Speak Your Piece: a podcast about Utah's history

Better Days 2020 Historian Katherine Kitterman on women suffrage history, key arguments, events and people (1870-1920) (Season 1, Ep. 8 - Part 1)

May 06, 2020 Brad Westwood Season 1 Episode 5
Speak Your Piece: a podcast about Utah's history
Better Days 2020 Historian Katherine Kitterman on women suffrage history, key arguments, events and people (1870-1920) (Season 1, Ep. 8 - Part 1)
Show Notes

Guest Bio:

Katherine Kitterman deeply understands both the national and the local contexts regarding 19th and early 20th century women suffrage history. She also has a knack for explaining in simply ways, complex historical circumstances.  
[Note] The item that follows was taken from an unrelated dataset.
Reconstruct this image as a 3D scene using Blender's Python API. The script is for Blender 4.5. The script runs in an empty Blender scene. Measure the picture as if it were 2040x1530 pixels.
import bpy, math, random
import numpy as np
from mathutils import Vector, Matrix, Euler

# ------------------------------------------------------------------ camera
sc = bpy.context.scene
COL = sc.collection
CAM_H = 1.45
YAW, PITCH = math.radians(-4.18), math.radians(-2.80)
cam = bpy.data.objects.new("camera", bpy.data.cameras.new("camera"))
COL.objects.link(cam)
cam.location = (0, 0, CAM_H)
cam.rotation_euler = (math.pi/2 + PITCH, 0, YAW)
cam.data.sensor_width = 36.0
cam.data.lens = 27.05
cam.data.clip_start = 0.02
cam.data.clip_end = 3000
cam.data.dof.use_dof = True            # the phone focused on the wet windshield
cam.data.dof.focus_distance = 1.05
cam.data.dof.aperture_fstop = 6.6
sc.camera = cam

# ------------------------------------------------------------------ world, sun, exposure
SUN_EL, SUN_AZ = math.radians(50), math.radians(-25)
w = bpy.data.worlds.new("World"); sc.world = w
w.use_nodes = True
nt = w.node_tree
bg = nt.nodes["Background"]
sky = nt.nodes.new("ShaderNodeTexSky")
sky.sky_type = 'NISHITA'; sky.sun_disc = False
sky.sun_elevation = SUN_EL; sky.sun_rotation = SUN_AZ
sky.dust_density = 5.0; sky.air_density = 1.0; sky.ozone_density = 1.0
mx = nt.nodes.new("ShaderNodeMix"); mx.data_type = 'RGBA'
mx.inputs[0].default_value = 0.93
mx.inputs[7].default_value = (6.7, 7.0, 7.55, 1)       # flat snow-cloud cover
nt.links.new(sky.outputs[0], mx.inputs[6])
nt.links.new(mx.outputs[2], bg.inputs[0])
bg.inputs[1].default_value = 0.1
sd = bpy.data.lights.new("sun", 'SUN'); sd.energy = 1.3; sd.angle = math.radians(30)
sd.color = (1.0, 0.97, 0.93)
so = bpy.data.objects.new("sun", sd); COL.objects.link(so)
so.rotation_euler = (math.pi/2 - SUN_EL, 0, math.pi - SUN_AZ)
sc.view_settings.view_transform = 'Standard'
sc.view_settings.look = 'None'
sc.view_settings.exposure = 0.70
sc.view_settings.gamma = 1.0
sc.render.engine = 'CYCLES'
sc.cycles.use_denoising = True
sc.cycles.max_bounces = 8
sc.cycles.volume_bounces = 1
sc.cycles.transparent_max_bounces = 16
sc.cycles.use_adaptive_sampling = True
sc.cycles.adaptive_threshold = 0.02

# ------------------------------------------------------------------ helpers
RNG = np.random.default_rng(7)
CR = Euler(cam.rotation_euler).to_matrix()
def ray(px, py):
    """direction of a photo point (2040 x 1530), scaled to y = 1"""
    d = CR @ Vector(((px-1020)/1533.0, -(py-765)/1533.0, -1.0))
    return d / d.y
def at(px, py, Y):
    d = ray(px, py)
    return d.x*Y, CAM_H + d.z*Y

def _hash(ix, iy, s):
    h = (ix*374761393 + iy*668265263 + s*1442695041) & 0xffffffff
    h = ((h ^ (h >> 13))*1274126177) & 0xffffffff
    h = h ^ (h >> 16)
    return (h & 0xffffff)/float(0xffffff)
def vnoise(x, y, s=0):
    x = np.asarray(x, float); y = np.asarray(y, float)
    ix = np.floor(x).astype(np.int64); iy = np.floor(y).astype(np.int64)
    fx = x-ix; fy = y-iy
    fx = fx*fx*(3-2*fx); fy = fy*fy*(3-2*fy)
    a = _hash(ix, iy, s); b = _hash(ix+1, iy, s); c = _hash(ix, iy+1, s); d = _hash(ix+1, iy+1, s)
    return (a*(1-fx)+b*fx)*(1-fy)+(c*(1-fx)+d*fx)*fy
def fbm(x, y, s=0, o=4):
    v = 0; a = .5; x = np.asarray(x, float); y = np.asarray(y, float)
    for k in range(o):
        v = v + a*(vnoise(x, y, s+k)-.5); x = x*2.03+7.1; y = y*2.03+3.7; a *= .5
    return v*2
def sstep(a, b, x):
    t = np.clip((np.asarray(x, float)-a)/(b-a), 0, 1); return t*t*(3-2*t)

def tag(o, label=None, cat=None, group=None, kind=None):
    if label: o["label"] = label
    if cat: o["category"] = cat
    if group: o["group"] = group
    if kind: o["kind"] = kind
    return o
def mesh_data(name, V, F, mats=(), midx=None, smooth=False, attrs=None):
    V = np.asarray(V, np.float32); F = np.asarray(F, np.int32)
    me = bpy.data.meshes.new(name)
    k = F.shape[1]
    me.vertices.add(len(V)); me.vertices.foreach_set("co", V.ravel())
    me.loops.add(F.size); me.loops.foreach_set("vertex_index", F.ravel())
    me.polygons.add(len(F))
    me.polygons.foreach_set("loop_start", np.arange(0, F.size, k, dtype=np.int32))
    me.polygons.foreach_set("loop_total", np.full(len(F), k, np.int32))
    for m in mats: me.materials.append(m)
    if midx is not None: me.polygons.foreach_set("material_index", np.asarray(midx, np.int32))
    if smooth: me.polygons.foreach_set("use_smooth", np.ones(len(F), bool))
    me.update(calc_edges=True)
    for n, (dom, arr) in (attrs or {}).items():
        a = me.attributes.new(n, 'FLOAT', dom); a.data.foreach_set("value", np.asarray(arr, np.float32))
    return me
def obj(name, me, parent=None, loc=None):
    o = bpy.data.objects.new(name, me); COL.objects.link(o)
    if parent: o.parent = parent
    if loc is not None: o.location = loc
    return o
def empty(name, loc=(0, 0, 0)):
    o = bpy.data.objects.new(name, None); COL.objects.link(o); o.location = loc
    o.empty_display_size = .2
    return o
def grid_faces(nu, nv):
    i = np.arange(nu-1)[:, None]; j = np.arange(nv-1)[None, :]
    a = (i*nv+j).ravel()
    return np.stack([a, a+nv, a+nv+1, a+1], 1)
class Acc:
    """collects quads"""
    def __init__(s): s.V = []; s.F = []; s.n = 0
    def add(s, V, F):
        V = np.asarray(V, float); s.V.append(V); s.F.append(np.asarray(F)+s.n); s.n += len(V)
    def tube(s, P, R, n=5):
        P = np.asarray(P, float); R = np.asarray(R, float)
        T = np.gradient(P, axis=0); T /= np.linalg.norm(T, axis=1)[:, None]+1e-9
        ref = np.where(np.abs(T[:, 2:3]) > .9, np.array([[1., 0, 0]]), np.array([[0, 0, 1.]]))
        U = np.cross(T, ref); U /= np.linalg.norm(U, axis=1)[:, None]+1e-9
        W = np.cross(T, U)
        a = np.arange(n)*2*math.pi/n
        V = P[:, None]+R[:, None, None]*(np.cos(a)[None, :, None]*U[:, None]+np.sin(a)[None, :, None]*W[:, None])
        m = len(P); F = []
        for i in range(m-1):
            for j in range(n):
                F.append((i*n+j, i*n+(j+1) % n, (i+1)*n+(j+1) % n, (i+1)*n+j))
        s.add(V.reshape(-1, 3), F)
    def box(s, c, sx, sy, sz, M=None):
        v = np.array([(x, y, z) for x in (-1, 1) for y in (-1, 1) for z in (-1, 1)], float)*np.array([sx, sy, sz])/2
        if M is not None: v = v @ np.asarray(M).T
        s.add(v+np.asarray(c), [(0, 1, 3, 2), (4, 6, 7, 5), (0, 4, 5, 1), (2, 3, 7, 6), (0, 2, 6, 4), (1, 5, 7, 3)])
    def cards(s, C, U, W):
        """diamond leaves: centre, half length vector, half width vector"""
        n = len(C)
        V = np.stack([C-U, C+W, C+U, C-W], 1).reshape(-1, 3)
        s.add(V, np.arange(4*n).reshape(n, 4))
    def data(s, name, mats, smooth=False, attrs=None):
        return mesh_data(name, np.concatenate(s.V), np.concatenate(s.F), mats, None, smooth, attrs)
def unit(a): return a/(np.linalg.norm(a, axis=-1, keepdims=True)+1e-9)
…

Kitterman is a PhD candidate in History at American University (Washington, D.C.) and is the Historical Director for the BetterDays2020 organization. Her focus has been American women’s history and Mormon history, as well as training in historical interpretation and public history programming. Previously Katherine was an instructor for the Church History and Doctrine Department at Brigham Young University, and worked in Washington, D.C., for the Smithsonian Institution, the Holocaust Memorial Museum and the Woodrow Wilson Center. 

Overview

In this engaging, and quick paced interview, Kitterman offers a beginner’s primer on the history of Utah’s women suffrage movement. She outlines all the events, people and circumstances, covering 1870 to 1920. 

Kitterman also explains the two big anniversaries coming up in 2020. First, the 150th anniversary of the first American woman, under a women’s suffrage law, to vote in the USA (Seraph Young in a municipal and territorial election in January 1870) and secondly, the 100th anniversary of the passing of the 19th Amendment (August 1920), which prohibits government from denying the right to vote on the basis of sex.